This detective is no flatfoot

Stranger-than-fiction Sundance documentary inspires a fictional spinoff.

January 25, 2011 at 4:23PM
(The Minnesota Star Tribune)
(The Minnesota Star Tribune)
"The Bengali Detective" producer Annie Sundberg. Photo: Break Thru Films.
"The Bengali Detective" producer Annie Sundberg. Photo: Break Thru Films. (The Minnesota Star Tribune)

Park City, Utah

Edina native Annie Sundberg has co-directed and produced some acclaimed films on topics ranging from genocide in Darfur to Burmese democracy activists, to Joan Rivers.
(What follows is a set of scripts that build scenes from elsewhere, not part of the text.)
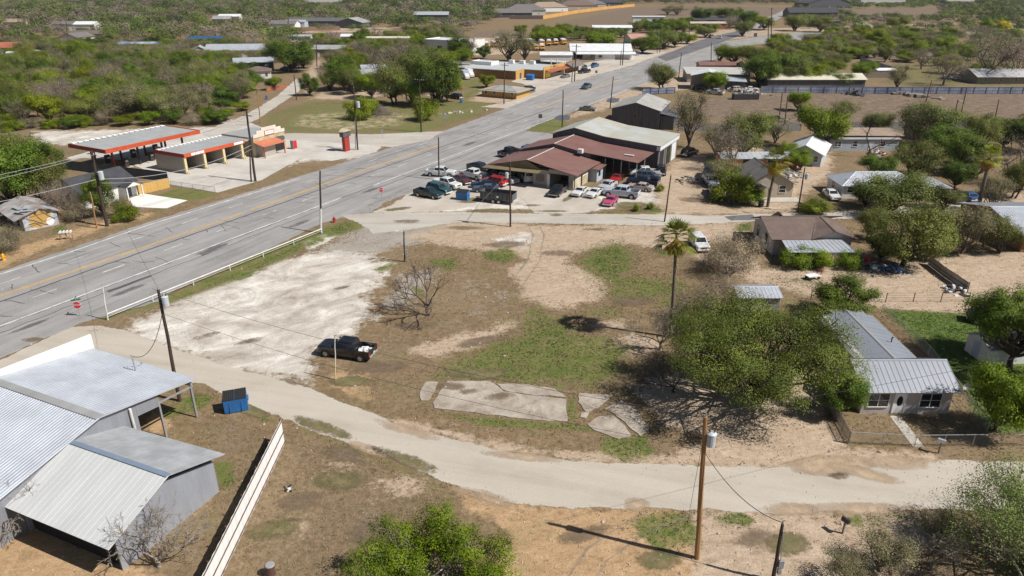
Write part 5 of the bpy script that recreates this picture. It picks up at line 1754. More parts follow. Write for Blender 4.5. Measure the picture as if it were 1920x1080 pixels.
house("white_annex", "low white building with shallow roof beside the white hall", "building", (12.5, 325, 0), -0.03, 14, 10, 3.2, 0.9, MT['white_wall'], MT['white_metal'], 'x', 0.3, 0.9)
house("school_building", "white flat roofed building with arched doorway behind the trees", "building", (-44, 372, 0), -0.5, 27, 14, 6.0, 0.2, MT['white_wall'], MT['white_metal'], shape='flat', fascia=MT['bright_white'], ops=[('f', 8, 0.2, 2.6, 3.2, 'bay'), ('f', 18, 1.5, 2.5, 2.0, 'window')], mats={'trim': MT['stucco']})
house("block_annex", "tan block annex behind the brick strip", "building", (-27, 292, 0), -0.5, 12, 8, 3.2, 0, MT['cmu'], MT['galv_old'], shape='flat')
house("white_block", "white block store behind the brick strip", "building", (-16, 290, 0), -0.5, 9, 6, 4.2, 0, MT['white_wall'], MT['white_metal'], shape='flat')
t = house("brick_office", "small orange brick office with low grey roof beside the highway", "building", (-9.6, 229.8, 0), -0.5, 12.5, 9.0, 2.3, 0.9, MT['ochre'], MT['galv_old'], 'x', 0.9, 0, row_ops(12.5, 9, 4), mats={'door': MT['rust']}, shape='hip')

# ------------------------------------------------------------------ houses and sheds east of the highway
house("rust_end_shed", "long grey roofed shed with orange rusty doors behind the beige house", "shed", (41.5, 137.2, 0), 0.02, 15, 4.5, 2.2, 0.6, MT['rust'], MT['galv'], 'x', 0.4, 0.9, [('f', 4, 0.1, 2.5, 2, 'bay'), ('f', 9, 0.1, 2.5, 2, 'bay')])
house("blue_gable_house", "pale blue house with white gabled tin roof behind the rusty shed", "house", (56, 142, 0), -0.5, 6.5, 11, 2.6, 1.5, MT['blue_wall'], MT['white_metal'], 'y', 0.6, 0.6, row_ops(6.5, 11, 3))
t = house("long_trailer_house", "long pale blue trailer house with brown deck roof under bare branches", "house", (69.5, 153.5, 0), 0.0, 15, 5, 2.5, 0.5, MT['blue_wall'], MT['galv_old'], 'x', 0.3, 0, [('f', 1, 0.9, 1.4, 1.0, 'window'), ('f', 5, 0.9, 1.0, 1.1, 'window'), ('f', 8.6, 0.05, 0.9, 1.9, 'door'), ('f', 11, 0.9, 1.0, 1.1, 'window')], shape='shed')
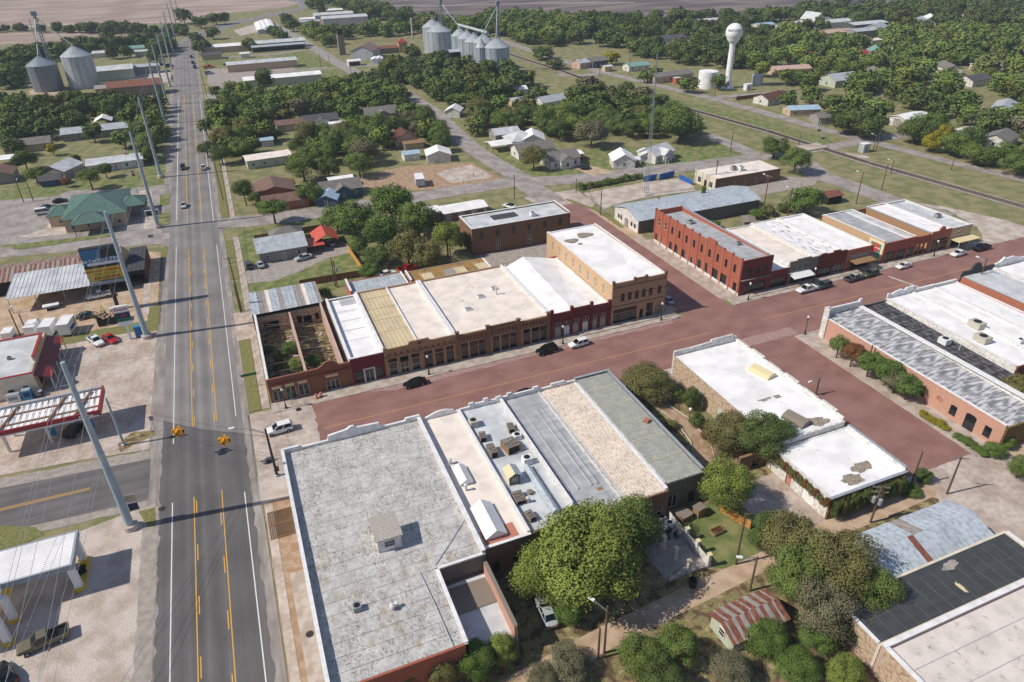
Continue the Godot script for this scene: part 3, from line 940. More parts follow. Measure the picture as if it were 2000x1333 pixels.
func street_lamp(label:String,at:Vector2,h:=4.6)->Node3D:
	var t:=thing("street_lamp",label,"street lamp",v3(at.x,0.15,at.y),0.0,"ornamental lamps along the brick streets")
	if not shapes.has("lamp_post"):
		var m:=Mb.new()
		m.lathe(Vector3.ZERO,pv([0.3,0,0.3,0.15,0.17,0.3,0.14,0.9,0.08,1.05,0.07,3.7,0.12,3.8,0.1,3.9]),10)
		shapes["lamp_post"]=m.mesh()
		var g:=Mb.new()
		g.lathe(v3(0,3.9,0),pv([0.12,0,0.26,0.25,0.25,0.5,0.12,0.68]),10)
		shapes["lamp_globe"]=g.mesh()
		var c:=Mb.new()
		c.lathe(v3(0,4.58,0),pv([0.14,0,0.06,0.1,0.02,0.28,0,0.3]),8)
		shapes["lamp_cap"]=c.mesh()
	put("post",shapes["lamp_post"],"black_paint",t)
	put("lamp_globe",shapes["lamp_globe"],"lamp_glass",t)
	put("cap",shapes["lamp_cap"],"black_paint",t)
	return t

func steel_pole(label:String,at:Vector2,h:float,r:=0.62)->Node3D:
	var t:=thing("transmission_pole",label,"power pole",v3(at.x,0,at.y),0.0,"steel transmission poles along the highway")
	var m:=Mb.new()
	m.tube(v3(0,0.9,0),v3(0,h,0),r,r*0.5,12)
	put("shaft",m,"pole_steel",t)
	var b:=Mb.new()
	b.lathe(Vector3.ZERO,pv([1.15,0,1.1,0.9,0,0.92]),14)
	put("footing",b,"pale_concrete",t)
	for i in 3:
		var a:=Mb.new()
		var y:=h - 0.9 - i*2.6
		var s:=1.0 if i % 2==0 else -1.0
		a.tube(v3(0,y,0),v3(s*1.3,y+0.12,0),0.06,0.05,6)
		put("insulator_arm",a,"ac_grey",t)
	return t

func span_wire(m:Mb,a:Vector3,b:Vector3,sag:float,r:float)->void:
	var p:=[]
	for i in 9:
		var f:=i/8.0
		p.append(a.lerp(b,f) - Vector3.UP*sag*4.0*f*(1.0 - f))
	m.line(p,r,4)

# ---- flat ground pieces -------------------------------------------------------------------------------------
func patch(called:String,material:String,y:float,pts:Array,rough:=0.0)->MeshInstance3D:
	var out:=PackedVector2Array()
	for i in pts.size():
		var a:Vector2=pts[i]
		var b:Vector2=pts[(i+1) % pts.size()]
		out.append(a)
		if rough > 0.0:
			var k:=int(a.distance_to(b)/(rough*3.0))
			for j in range(1,k):
				var q:=a.lerp(b,float(j)/k)
				out.append(q+v2(rng.randf_range(-rough,rough),rng.randf_range(-rough,rough))*0.6)
	var m:=Mb.new()
	m.sheet(out,y)
	return ground_part(called,m,mat[material])

func rect(called:String,material:String,y:float,x0:float,x1:float,z0:float,z1:float,rough:=0.0)->MeshInstance3D:
	return patch(called,material,y,[v2(x0,z0),v2(x1,z0),v2(x1,z1),v2(x0,z1)],rough)

func kerbed(called:String,material:String,h:float,pts:Array)->MeshInstance3D:
	var m:=Mb.new()
	m.slab(PackedVector2Array(pts),0.0,h)
	return ground_part(called,m,mat[material])

func krect(called:String,material:String,h:float,x0:float,x1:float,z0:float,z1:float)->MeshInstance3D:
	return kerbed(called,material,h,[v2(x0,z0),v2(x1,z0),v2(x1,z1),v2(x0,z1)])

func strip(called:String,material:String,y:float,pts:Array,w:float,shift:=0.0,rough:=0.0)->MeshInstance3D:
	var m:=Mb.new()
	var l:=[]
	var r:=[]
	for i in pts.size():
		var p:Vector2=pts[i]
		var d:Vector2=((pts[mini(i+1,pts.size() - 1)] as Vector2) - (pts[maxi(i - 1,0)] as Vector2)).normalized()
		var s:=v2(-d.y,d.x)
		var j:=rng.randf_range(-rough,rough)
		l.append(p+s*(shift - w*0.5 - j))
		r.append(p+s*(shift+w*0.5+j))
	if called in ["side_street","highway","ballast"]:
		for i in pts.size() - 1:
			keep_out.append([pts[i],pts[i+1],w*0.5+2.5])
	for i in pts.size() - 1:
		m.quad(v3(l[i].x,y,l[i].y),v3(l[i+1].x,y,l[i+1].y),v3(r[i+1].x,y,r[i+1].y),v3(r[i].x,y,r[i].y))
	if m.n.size() and m.n[0].y < 0:
		for i in m.n.size():
			m.n[i]=-m.n[i]
		for i in range(0,m.v.size(),3):
			var q:=m.v[i]
			m.v[i]=m.v[i+1]
			m.v[i+1]=q
	return ground_part(called,m,mat[material])

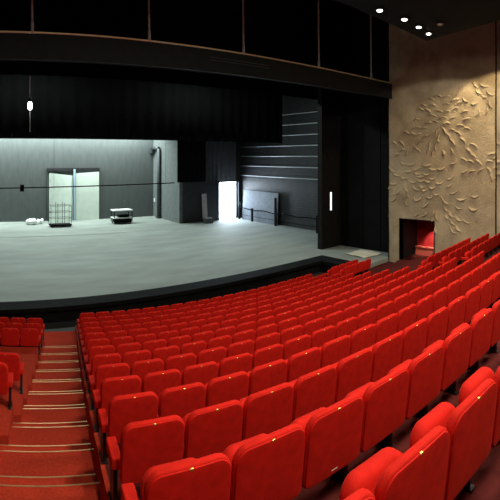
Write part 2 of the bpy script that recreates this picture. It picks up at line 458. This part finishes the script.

Through it all, her focus has been character-driven documentaries.

But with her fifth Sundance nonfiction film Sundberg is presenting a real-life character so charismatic that he's inspiring his own fictionalized spinoff.

Meet Calcutta private eye Rajesh Ji, sleuth and song-and-dance showman.

"The Bengali Detective," produced by Sundberg and directed by Phil Cox, follows Ji on wild adventures in Calcutta's criminal underworld as he tracks down adulterers, frauds, even multiple murderers -- while simultaneously pursuing his dream of performing on an Indian national TV talent show. Like a nonfiction Bollywood film, his life is a manic mix of danger, intrigue and dance fever.

Fox Searchlight Pictures optioned the rights to remake "The Bengali Detective" as a fictional feature film on Monday, just three days after its debut in the Sundance World Cinema Documentary Competition.

"We adored this film and are delighted to have the chance to work with such entertaining, funny material," said Fox Searchlight production chief Claudia Lewis.